Previously, a novel type of rubrene microcrystals was reported, forming two distinct sectors -- diamond- and triangular-shaped -- that exhibit pronounced contrasts in photoluminescence (PL) spectra and exciton dynamics. In the present work, their internal electronic structure is investigated using time-of-flight photoemission electron spectroscopy (TOF-PES), revealing that the two sector's different charging characteristics arising from anisotropic conductivities. Upon photoemission via a one-photon photoemission (1PPE) process excited by 6.2 eV (200 nm) photons, the diamond-shaped sectors accumulate significant charge, whereas the triangular sectors remain essentially uncharged. The charge accumulation in the diamond sectors can be neutralized by additional sub-threshold illumination, which generates charge carriers through internal photoeffect. The dynamics and energetics of the observed band shifting is described quantitatively by a model combining surface capacitance and drift-diffusion. These crystalline systems enable the creation of built-in charge landscapes that can be manipulated both spatially and temporally.

Figures (5)

• Figure 1: (a) 1PPE electron spectra of a rubrene crystal resolved for different sectors 6.2 eV illumination. (b) 1PPE electron spectra of the same crystal upon two colour illumination (6.2 eV and 3.1 eV). The insets are PEEM maps which colour-code the spatially-resolved centre of spectral weight. The charge patterns resemble the diamond- and triangular-shaped sectors. (scale bar: 10 $\mu$m) (c and d) Schematic of the orthorhombic ac-plane in diamond- and triangular-shaped sectors, respectively. The blue arrows and circles, represent the excitation light and polarization plane, applied with the angle of $23^\circ$ grazing. Note that the spectra for the diamond sector are shifted towards higher "apparent" binding energies.

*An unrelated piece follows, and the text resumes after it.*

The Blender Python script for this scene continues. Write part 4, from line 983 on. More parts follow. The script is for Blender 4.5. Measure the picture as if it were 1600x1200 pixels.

• Figure 2: It takes some time for the crystal to fully charge. (a) Electron spectra of the crystal upon illumination (6.16 eV) for different times after illumination is started. (b) Shift of spectra (charge) versus time after illumination has started for two different illumination powers.
• Figure 3: Different crystal domains are charge differently and the more excitation intensity is, the more charge is stored. (a) Overall electron spectra of the crystal for different illumination powers. The dashed lines indicate the sector and substrate specific spectral bands. (b) Spectral shift versus the UV illumination average power, resolved for different sectors. (c) Schematic of single colour experiment. left panel: Red and green rectangles represent the diamond- and triangular-shaped sectors. The blue and green circles represent the photoelectrons and electron supplement from the substrate. The positive charge accumulation near surface is indicated with + sign. right panel: Schematic of RC model with $\text{R}_0$ and $\beta \text{I}_{UV}$ representing the dark resistance of rubrene crystal and resistance induced by UV illumination, respectively.
• Figure 4: The Vis light can suppress the charge induced by the UV light. (a) Electron spectra of rubrene single crystals illuminated simultaneously by UV (1.4 nW) and different Vis powers. (b and c) Spectral shift versus Vis illumination power, resolved for different sectors. (d) Schematics of double-colour experiment. left panel: Red and green rectangles represent the diamond- and triangular-shaped sectors. The blue and green circles represent the photoelectrons and electron supplement from the substrate. The black and white circles indicate the excitons generated via internal photoelectric upon Vis light. right panel: Schematics of corresponding RC model with $R_0$ representing the dark resistance, $\beta I_{UV}$ and $\gamma I_{vis}$ being the photo resistance due to UV and Vis illumination, respectively.
• Figure 5: (a) KPFM map of a rubrene crystal showing the contrast of diamond- and triangular-shaped zones, indicating different intrinsic work function of different zones. (b) KPFM potential of a rubrene microcrystal versus grazing illumination intensity, resolved for different sectors.